Greetings,

This source code release provides an abstracted implementation of the cubature optimization algorithm described in [An et al. 2008]. The class is GreedyCubop, and to use it, implement the two pure virtual functions for your own problem. "evalPointForceDensity" should evaluate the reduced force density at a given sample point, which are the 'g' vectors in equation (12) of the paper. You should probably override "handleCubature" as well, to write the cubature rules to disk for run-time use. Then, call "run" with your own parameters to run the algorithm. "runNQP" uses an alternate method to solve the NNLS problem using quadratic programming, so feel free to try that - it may be faster for certain problems. Code to use the resulting cubature rules at run-time is not provided, but it's relatively trivial (equation (5) in the paper).
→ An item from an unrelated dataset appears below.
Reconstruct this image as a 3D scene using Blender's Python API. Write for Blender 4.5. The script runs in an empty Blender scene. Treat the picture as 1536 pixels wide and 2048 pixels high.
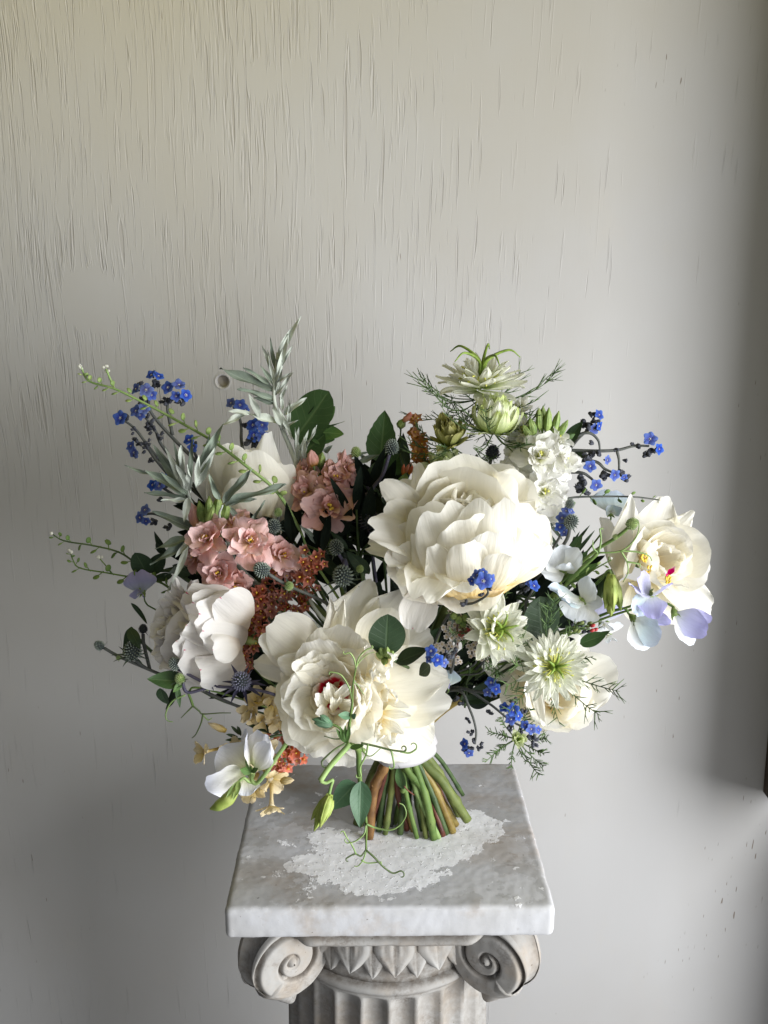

Please let me know if you use this or encounter problems. I'd love to hear from anyone that takes interest in this work.

Thank you,

Steven An (stevenan@cs.cornell.edu)
March 15th, 2010

References:
Steven S. An, Theodore Kim and Doug L. James, Optimizing Cubature for Efficient Integration of Subspace Deformations, ACM Transactions on Graphics (SIGGRAPH ASIA Conference Proceedings), 27(5), December 2008, pp. 164:1-164:11.